A note on my post today: This post doesn’t fully capture the postpartum struggles I experienced, nor does it present the full extent of my difficulties in adjusting to motherhood. I will definitely write on these topics in future posts. The anger and depression ‘stages’ in those first months were real doozies for me, as they are for so many women. I can’t do them justice in this format, which is meant to be funny and relatable for everyone. Thanks for reading!

Ann said...

I hear what you're saying Kaza.
"Reading Between The Lines" is another trait you can pick-up after childbirth.
It can help you with other mommies that want you to think they're keeping it together, when what they really need is a big hug, a good cry, a tall glass of wine and a long nap.

THE MOM BOMB said...

Thanks for the linky love!

You're still in toddler territory? Don't sweat it! Control will return! It's also known as "Full Day Kindergarten"!

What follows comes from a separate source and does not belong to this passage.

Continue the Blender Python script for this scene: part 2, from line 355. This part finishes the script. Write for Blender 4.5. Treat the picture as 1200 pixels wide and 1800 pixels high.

I'm still in the Denial phase over my stretched out stomach.

Heather said...

I vacillate between all of the stages...still.

ali said...

The depression stage lingered for a couple of years after my youngest was born. My boys are 2 years apart and staying home all day with a newborn and 2 year old was not easy. It makes me feel weak when hear about how moms are just LOVING the heck out of their baby and how everything is so EASY. It's nice to know I'm not the only one who lived in pj's for days at a time!

Mrs. R said...

Great post!!! These are so true. I am so glad you joined in with SITS!

I recently wrote a post called "An Open Letter to New Mothers"... you might take a gander... and laugh.

followthatdog said...

Ha. That's great. Mine are 2 and 4 and I am still in that panic phase. I can only assume you get out of it at some point, like maybe when you retire, but I have no real evidence of that.

Kaza said...

Thanks everyone for commenting! It's nice to find mamas who can relate.

Ann: I think I need all of those almost every day!

Mom Bomb: I absolutely CANNOT wait for all day kindergarten! We'll come close next year when her new preschool will offer extended care, which we'll need a couple of days a week when we're both teaching long hours.

Heather: I was just thinking that last night, and am going to talk about that vacillation in my next post.

Ali: You are definitely not the only one. My jammies and I were inseparable in the first two years. And I think I'm still in and out of the depression stage.

Mrs R: I will definitely check that one out asap! I think we need a collection of such posts somewhere, actually, for new moms to consult when overwhelmed.

Followthatdog: I do think there's some measure of hope once they start school, if certain friends of mine can be believed.

Thanks again, your comments mean the world to this new blogger!

Staci said...

oh lord i hear ya!!! Hey thanks for the comments, i love new buddies ill be back fo sho

IRISHKAT said...

Oh you just made my day. I wish there were more opportunities to 'hear' other's stories when I had my first son. I was alone, with no family or friends that had babies and I felt soooo alone. Add to that a hubby that travelled and the guilt over wanting to chuck the non-stop crying baby from a fast moving car and well... you get the picture. Luckily I have come to more of a peace with chaos. A little red wine does the trick too :)

Mrs. Flinger said...

You can add "stages for parents adding another child who is already one" to the title. ;-)

So there. And amen to the little red wine comment above.

Kaza said...

Staci: Right back 'atcha!

Irishkat: Hey girl! I agree, wine is mama's little helper!

Mrs. Flinger: yeah, I think the title is too limiting, as this clearly applies to all parenting situations and you never stop cycling through these stages!

Thank you all for visiting! So great to be making new blogger friends.

NedaAnn said...

Amen! I still find days when I am in my pjs at 3 pm and I admit to having left the house without brushing my hair, because I just couldn't find time and/or forgot. In fact I almost did it this morning. Thank goodness for blogs & fellow moms who tell it like it is.